### DATA SHOWN

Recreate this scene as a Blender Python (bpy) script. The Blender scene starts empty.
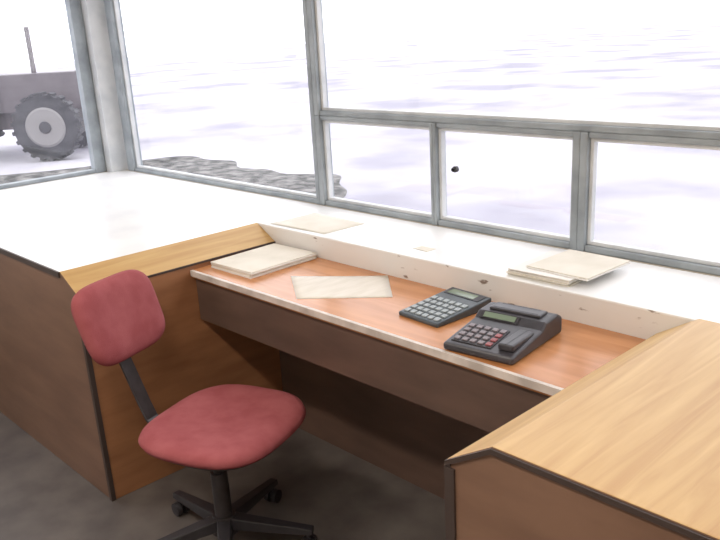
import bpy, bmesh, math, random
from mathutils import Matrix, Vector
random.seed(3)
sc=bpy.context.scene
try: sc.view_settings.view_transform='Standard'
except Exception: pass

# ------------------------------------------------------------ materials
def hexlin(r,g,b):
    f=lambda c:(c/255/12.92) if c/255<=.04045 else ((c/255+.055)/1.055)**2.4
    return (f(r),f(g),f(b),1)
def mat(name,col,rough=.5,col2=None,scale=(8,8,8),detail=4,metal=0,bump=0,bscale=200,spec=.5,ramp=(.35,.65),distort=0):
    m=bpy.data.materials.new(name); m.use_nodes=True; nt=m.node_tree; N=nt.nodes; Lk=nt.links
    b=N['Principled BSDF']; b.inputs['Roughness'].default_value=rough; b.inputs['Metallic'].default_value=metal
    b.inputs['Specular IOR Level'].default_value=spec
    b.inputs['Base Color'].default_value=hexlin(*col)
    tc=N.new('ShaderNodeTexCoord')
    if col2:
        mp=N.new('ShaderNodeMapping'); mp.inputs['Scale'].default_value=scale
        n=N.new('ShaderNodeTexNoise'); n.inputs['Scale'].default_value=1; n.inputs['Detail'].default_value=detail; n.inputs['Distortion'].default_value=distort
        r=N.new('ShaderNodeValToRGB'); r.color_ramp.elements[0].position=ramp[0]; r.color_ramp.elements[1].position=ramp[1]
        r.color_ramp.elements[0].color=hexlin(*col); r.color_ramp.elements[1].color=hexlin(*col2)
        Lk.new(tc.outputs['Object'],mp.inputs['Vector']); Lk.new(mp.outputs[0],n.inputs['Vector']); Lk.new(n.outputs['Fac'],r.inputs[0]); Lk.new(r.outputs[0],b.inputs['Base Color'])
    if bump:
        n2=N.new('ShaderNodeTexNoise'); n2.inputs['Scale'].default_value=bscale; n2.inputs['Detail'].default_value=3
        bp=N.new('ShaderNodeBump'); bp.inputs['Strength'].default_value=bump; bp.inputs['Distance'].default_value=.002
        Lk.new(tc.outputs['Object'],n2.inputs['Vector']); Lk.new(n2.outputs['Fac'],bp.inputs['Height']); Lk.new(bp.outputs[0],b.inputs['Normal'])
    return m
oak=mat('oak_veneer',(184,144,90),.42,(206,172,116),(34,2.2,34),6,distort=.8,ramp=(.3,.7))
brown=mat('brown_veneer',(140,96,66),.4,(162,114,80),(3,3,16),5)
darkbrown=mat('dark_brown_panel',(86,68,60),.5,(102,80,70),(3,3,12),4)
endbrown=mat('counter_end_panel',(112,84,68),.5,(128,98,80),(3,3,12),4)
deskm=mat('desk_laminate',(186,126,80),.27,(204,144,96),(3,26,20),6,distort=.5)
edge=mat('edge_band',(184,174,166),.4,(222,212,204),(12,12,12),3)
darkedge=mat('dark_edge',(66,54,50),.5)
paint=mat('white_paint',(226,226,226),.35,(238,238,236),(5,5,5),4)
chipped=mat('chipped_white_paint',(130,112,100),.5,(222,219,216),(14,14,44),4,ramp=(.29,.34))
framem=mat('grey_frame_paint',(134,142,148),.5,(160,168,174),(9,9,9),5)
framel=mat('pale_frame_paint',(196,200,204),.5,(216,218,220),(9,9,9),5)
wallm=mat('wall_plaster',(200,192,178),.8,(208,200,188),(3,3,3),3)
ceilm=mat('ceiling_plaster',(228,226,220),.8,(234,232,228),(3,3,3),3)
floorm=mat('floor_linoleum',(84,78,76),.5,(104,98,94),(6,6,6),5)
red=mat('red_fabric',(148,76,80),.85,(162,90,94),(14,14,14),4,bump=.5,bscale=500,spec=.2)
black=mat('black_plastic',(46,44,48),.45,(54,52,56),(20,20,20),2)
steel=mat('dark_steel',(70,66,68),.35,(82,78,80),(20,20,20),2,metal=.5)
paper=mat('paper',(226,224,220),.8,(236,234,230),(6,6,6),3)
paper2=mat('cream_paper',(216,210,196),.8,(228,222,210),(8,8,8),4)
printed=mat('printed_paper',(218,212,200),.8,(228,222,212),(40,10,14),3)
calcb=mat('calculator_shell',(64,72,78),.35,(72,82,88),(20,20,20),2)
calck=mat('calculator_keys',(156,164,168),.5)
calcd=mat('calculator_display',(120,136,118),.15)
termb=mat('terminal_shell',(58,57,62),.4,(66,64,70),(18,18,18),2)
termk=mat('terminal_keys',(128,120,126),.5)
termr=mat('terminal_red_keys',(150,84,88),.5)
ground=mat('snowy_yard',(138,136,148),.9,(176,174,182),(.35,.35,.35),4,ramp=(.36,.54))
soil=mat('dark_soil',(44,44,44),.95,(126,124,122),(6,6,6),8,ramp=(.4,.66))
tractor=mat('tractor_paint',(94,88,92),.5,(104,98,102),(3,3,3),2)
rubber=mat('tyre_rubber',(54,54,58),.8,(70,70,74),(6,6,6),3)
rim=mat('wheel_rim',(128,126,126),.6)
gl=bpy.data.materials.new('window_glass'); gl.use_nodes=True; nt=gl.node_tree; nt.nodes.clear()
o=nt.nodes.new('ShaderNodeOutputMaterial'); mx=nt.nodes.new('ShaderNodeMixShader'); t=nt.nodes.new('ShaderNodeBsdfTransparent'); g=nt.nodes.new('ShaderNodeBsdfGlossy')
g.inputs['Roughness'].default_value=.03; mx.inputs[0].default_value=.05; t.inputs[0].default_value=(.97,.98,1,1)
nt.links.new(t.outputs[0],mx.inputs[1]); nt.links.new(g.outputs[0],mx.inputs[2]); nt.links.new(mx.outputs[0],o.inputs[0])

# ------------------------------------------------------------ helpers
def link(ob,parent=None):
    bpy.context.collection.objects.link(ob)
    if parent: ob.parent=parent
    return ob
def empty(name,loc=(0,0,0),rz=0):
    e=bpy.data.objects.new(name,None); e.location=loc; e.rotation_euler=(0,0,rz); e.empty_display_size=.1
    return link(e)
def finish(bm,name,mats,parent=None,bevel=0,smooth=False,seg=2,loc=None,rz=0):
    bmesh.ops.recalc_face_normals(bm,faces=bm.faces)
    me=bpy.data.meshes.new(name); bm.to_mesh(me); bm.free()
    for m in mats: me.materials.append(m)
    if smooth:
        for p in me.polygons: p.use_smooth=True
    ob=bpy.data.objects.new(name,me)
    if loc: ob.location=loc
    ob.rotation_euler=(0,0,rz)
    link(ob,parent)
    if bevel:
        b=ob.modifiers.new('bevel','BEVEL'); b.width=bevel; b.segments=seg; b.limit_method='ANGLE'
    return ob
def bx(bm,x0,x1,y0,y1,z0,z1,mi=0,M=None):
    vs=[bm.verts.new((x,y,z)) for x in(x0,x1) for y in(y0,y1) for z in(z0,z1)]
    if M: 
        for v in vs: v.co=M@v.co
    for f in((0,1,3,2),(4,6,7,5),(0,4,5,1),(2,3,7,6),(0,2,6,4),(1,5,7,3)):
        bm.faces.new([vs[i] for i in f]).material_index=mi
def box(name,x0,x1,y0,y1,z0,z1,m,parent=None,bevel=0):
    bm=bmesh.new(); bx(bm,x0,x1,y0,y1,z0,z1); return finish(bm,name,[m],parent,bevel)
def extr(bm,prof,axis,a,b,mis):
    """prof list of 2D pts; axis 'y': pts are (x,z); axis 'x': pts are (y,z)"""
    def P(p,t): return (p[0],t,p[1]) if axis=='y' else (t,p[0],p[1])
    A=[bm.verts.new(P(p,a)) for p in prof]; B=[bm.verts.new(P(p,b)) for p in prof]
    n=len(prof)
    for i in range(n):
        bm.faces.new([A[i],A[(i+1)%n],B[(i+1)%n],B[i]]).material_index=mis[i]
    bm.faces.new(A).material_index=mis[n]; bm.faces.new(B[::-1]).material_index=mis[n+1]
def cyl(bm,p0,p1,r0,r1,seg=24,mi=0,cap=True):
    p0,p1=Vector(p0),Vector(p1); d=(p1-p0).normalized(); q=d.to_track_quat('Z','Y')
    A=[];B=[]
    for i in range(seg):
        a=2*math.pi*i/seg; v=Vector((math.cos(a),math.sin(a),0))
        A.append(bm.verts.new(p0+q@(v*r0))); B.append(bm.verts.new(p1+q@(v*r1)))
    for i in range(seg): bm.faces.new([A[i],A[(i+1)%seg],B[(i+1)%seg],B[i]]).material_index=mi
    if cap: bm.faces.new(A).material_index=mi; bm.faces.new(B).material_index=mi
def pad(bm,w,h,rings,n=3.2,seg=64,fn=None,mi=0):
    """superellipse cushion in XY; rings=[(inset,z)...]"""
    R=[]
    for ins,z in rings:
        ring=[]
        for i in range(seg):
            a=2*math.pi*i/seg; c,s=math.cos(a),math.sin(a)
            x=abs(c)**(2/n)*math.copysign(1,c)*(w/2-ins); y=abs(s)**(2/n)*math.copysign(1,s)*(h/2-ins)
            v=Vector((x,y,z)); 
            if fn: v=fn(v)
            ring.append(bm.verts.new(v))
        R.append(ring)
    for k in range(len(R)-1):
        for i in range(seg): bm.faces.new([R[k][i],R[k][(i+1)%seg],R[k+1][(i+1)%seg],R[k+1][i]]).material_index=mi
    bm.faces.new(R[0]).material_index=mi; bm.faces.new(R[-1]).material_index=mi

# ------------------------------------------------------------ dimensions
XL=-1.904; YW=.741; W=1.566; D=.384; NL=-.43; ZS=.832; ZL=.773; C=.105; XR=3.4; YB=-3.0; H=2.7; ZT=2.35; ZR=1.208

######

TASK.
Give again exactly the lines running from the beginning of the material above through the line that contains "except Exception: pass", and leave out every picture.

COMPLETED TASK.
Recreate this scene as a Blender Python (bpy) script. The Blender scene starts empty.
import bpy, bmesh, math, random
from mathutils import Matrix, Vector
random.seed(3)
sc=bpy.context.scene
try: sc.view_settings.view_transform='Standard'
except Exception: pass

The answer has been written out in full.